Est-ce que la FFT estime que sa poursuite a une mauvaise image ? Non, réponds le président. « Ce que l’on veut c’est véhiculer ce qui se passe. Peut être que ce n’est même pas connu [de la population des TNO]. Nous voulons informer le public en général sur la poursuite et du pourquoi de la poursuite », a-t-il commenté. Le plan de communication aura aussi pour effet de tenir la population francophone plus aux faits de ce dossier.
En entrevue, M. Denault a réitéré qu’il constatait, à regret, que la voie légale était le meilleur outil pour faire respecter les droits de sa communauté. « Il faut se battre continuellement. Le dossier a 20 ans dans les TNO. Si on veut avoir une solution à long terme, qui va répondre aux besoins des générations futures et qui va sécuriser les droits de la communauté, alors c’est le seul moyen qui nous le permet », a-t-il dit.

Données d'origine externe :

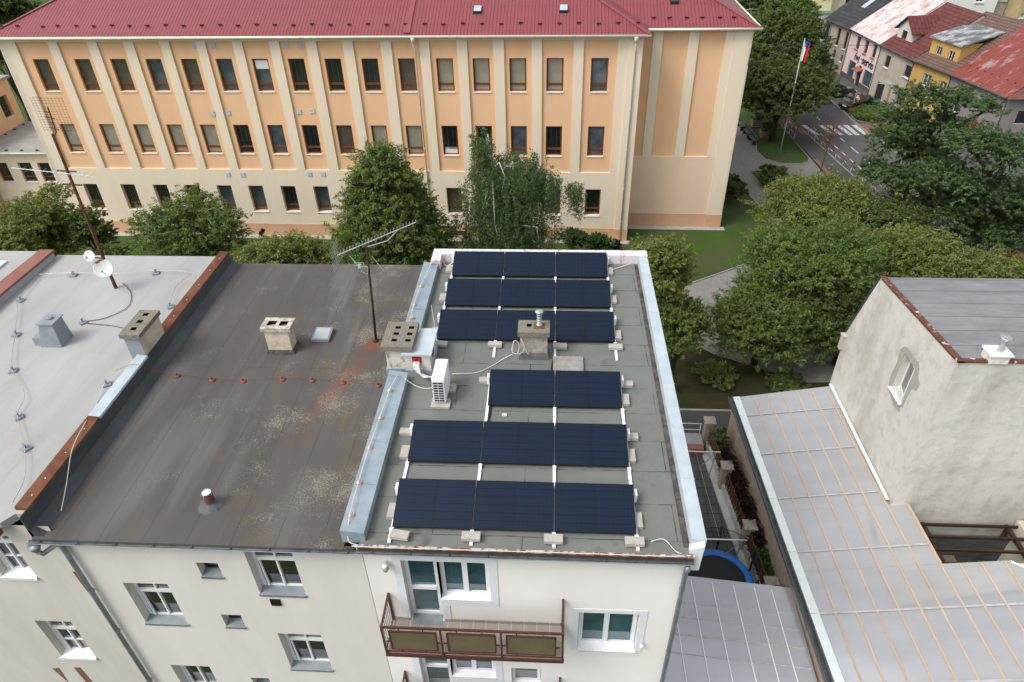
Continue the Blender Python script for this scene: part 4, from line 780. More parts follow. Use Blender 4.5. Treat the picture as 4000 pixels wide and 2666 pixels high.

Le jour précédent, le ministre Dent avait presque acquiescé à cette position. « En tant que ministre, avait-il dit, c’est évident que je préférerais dépenser mon budget dans la prestation de services. […] Je comprends néanmoins Fernand quand il me dit que seule une décision de la Cour suprême peut garantir ces droits pour toujours. »
La FFT de même que les Éditions franco-ténoises/L’Aquilon, qui édite la présente publication, ont officiellement intenté un recours judiciaire contre les gouvernements des TNO et du Canada le 25 janvier 2000, lequel a été renvoyé par la Cour fédérale à la Cour suprême des TNO en octobre 2001. Les plaignants reprochent aux défendeurs de ne pas se conformer à la Charte canadienne des droits et libertés, à la Loi sur les Territoires du Nord-Ouest, à la Loi sur les langues officielles du Canada et à la Loi sur les langues officielles des TNO qui confèrent aux Franco-ténois des droits linguistiques égaux à la majorité anglophone.